“Beauty is not caused. It is.” —Emily Dickinson
Beauty — be not caused — It Is —
Chase it, and it ceases —
Chase it not, and it abides —
Overtake the Creases
In the Meadow — when the Wind
Runs his fingers thro' it —
Deity will see to it
That You never do it —
In the poem above, Emily Dickinson reveals human beings' weakness in relying on our senses to experience the most important phenomenon in life: beauty.
We make the mistake of considering our senses our strongest characteristic. They might make us strong in war, but they make us weak in achieving beauty. After all, beauty and not war are what we are striving for.
Our senses are an obstacle when we come to experience beauty.

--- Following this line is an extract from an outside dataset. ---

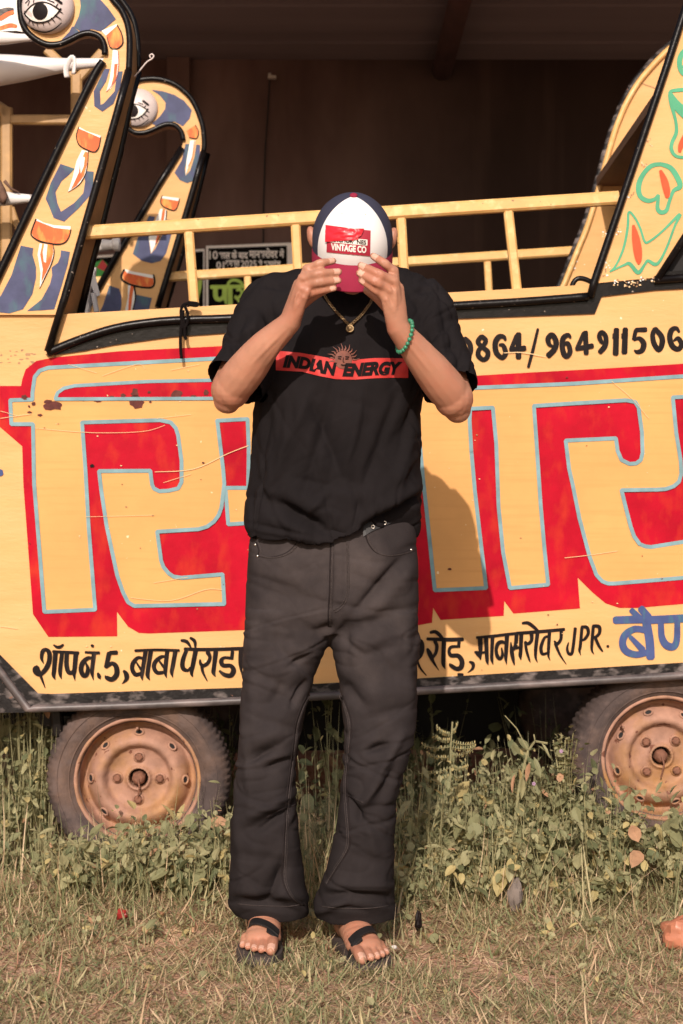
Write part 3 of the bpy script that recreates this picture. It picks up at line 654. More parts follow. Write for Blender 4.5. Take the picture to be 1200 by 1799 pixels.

When we don't try to experience beauty with our senses it is permanent.
Beauty and style are the most important objects in our lives because they determine all our choices.
Beauty and style affect how we will behave towards each other and objects in the universe.
I'm sure that at some point or another, every person has made mistaken judgments about people and objects and has suffered. It happens when we buy what we think is a beautiful or stylish dress and then find out it's not, and it happens when we choose a life partner who seems gorgeous, good, and trendy, and we find out too late that the person is the opposite.
Emily Dickinson must be right because it's absurd to think that a significant "thing" like beauty and style is only a vague, unknowable opinion and not something definite and knowable like an object.
The ancient Greek philosopher, Plato, regarded beauty and style as objects like tables and chairs and, therefore, as knowable objects, not as opinions and judgments that aren't knowable.
According to Plato, beauty and style are parts of all objects. They appear to be nonexistent because they aren't perceivable by any of the five senses.
Scientists have shown that all objects consist of particles. The smallest particle that the senses can observe is the neutron. However, they know that the neutron can be further divided but admit that they don't have instruments to see the smaller parts of the neutron.
We conclude from this that there is a smaller particle than the neutron in every object in the universe, which cannot be divided and is invisible to the most sophisticated sense-based instruments we have to date.
This means that Plato was also right to consider our senses unreliable for seeing the smallest particle of objects. He called that small, invisible particle the real object.
No one will agree that beauty and style don't exist. Therefore, we must perceive them using a mechanism other than the five senses.
Beauty and style exist in every object.
We need to ask ourselves: What mechanism do we possess that enables us to see beauty in every object in the universe?
It's a mechanism which every living object must possess.
Plato concludes that this mechanism is an object called "the good".
The good is like the beautiful, an object like any other object. All objects reveal each other only if we treat them as natural objects.
Only by relating to beauty and style as natural objects and applying the actual object can we experience the good.
The good and the beautiful mutually complement one another; by means of the good, one sees the beautiful, and someone who sees the beautiful applies the good and is called good or a good person.